James Foley era conocido en la fecha del estreno de esta película sólo a través de su posterior ¿Quién es esa chica?, un filme menospreciado por llevar como mascarón de proa a la entonces aún incipiente mito canoro Madonna. Ya se sabe que todo aquello que venda muy bien es intrínsecamente malo, según dicen algunos. Pero quienes fueron capaces de quitarse los anteojos del prejuicio se encontraron con una comedia fresca y divertida, con algunos golpes antológicos y con un homenaje a La fiera de mi niña que, sin llegar por supuesto a Howard Hawks, ni pretenderlo, resultaba más agradable que blasfemo.
Hombres frente a frente tiene un registro totalmente distinto. Un adolescente conoce a su padre, un ladrón de altos vuelos que abandonó a su familia cuando él era pequeño. El chico se siente fascinado por la desenvoltura, el aire mundano y triunfador del hombre, y decide seguir sus pasos. Pronto encontrará que aquél es un camino que no conduce a ninguna parte.
En contra de lo que pudiera suponerse, el filme de Foley no busca la moralina, sino el análisis en la contraposición de dos caracteres fuertes: el padre, acostumbrado a una forma de vida de la que no puede escapar, consiguiendo grandes sumas de dinero que le permiten vivir a lo grande; el hijo, sugestionado por la aureola de su progenitor, a quien toma de modelo, habrá de enfrentarse a él, física, y, lo que es más doloroso, moralmente, para escapar de un círculo vicioso que amenaza con engullirlo como si de un “maelström” se tratara.
Lástima que el guión de Nicholas Kazan tenga lagunas y no sea demasiado coherente; a ello no habrá sido ajeno el hecho de que el filme se basa en sucesos reales acontecidos en Tennessee en 1978, con los protagonistas auténticos de la historia todavía vivos, a los que no se ha querido herir más de lo necesario. Pero James Foley salva ese inconveniente con una dirección precisa, con frecuencia excelente, como las escenas del asesinato del chivato, o la matanza de los compañeros de los protagonistas, o en la secuencia del enfrentamiento entre padre e hijo, resueltas con vigor, fuerza, potencia visual y originalidad, esa mercancía tan extraña en estos tiempos. Foley recurre con frecuencia a la elipsis, al montaje seco y austero, y a veces sólo nos deja entrever lo que pasa: el espectador debe poner el resto. De todas formas, la cinta adolece de unos comienzos vacilantes, en tanto se definen los personajes protagonistas. No es oro todo lo que reluce.
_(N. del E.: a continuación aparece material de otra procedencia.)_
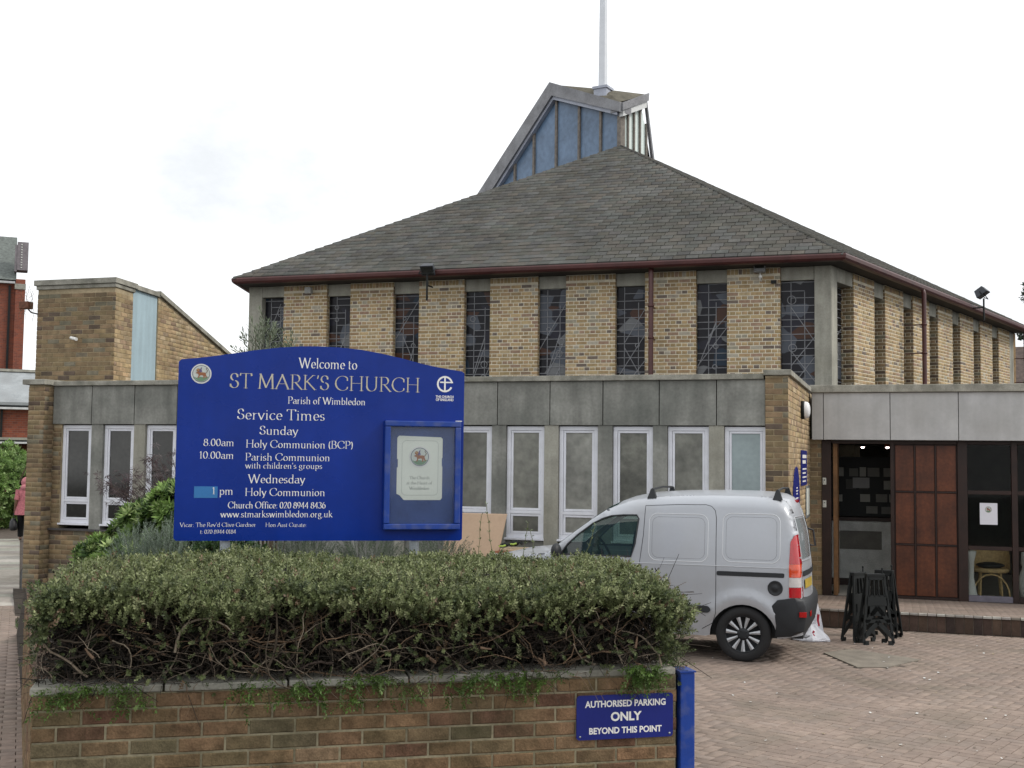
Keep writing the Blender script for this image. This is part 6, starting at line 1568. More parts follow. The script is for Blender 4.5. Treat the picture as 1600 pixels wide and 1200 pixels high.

Nuestro paisano Juan Ruiz Anchía es el director de fotografía, y su trabajo es espléndido, a veces preciosista, pero encajando bien en el estilizado diseño de producción. El músico Patrick Leonard utiliza el sintetizador con mesura y le da un tono levemente lírico al filme. En el “cast”, Sean Penn compone un convincente jovenzuelo de tipo chulesco, quizá algo excesivo en las escenas melodramáticas.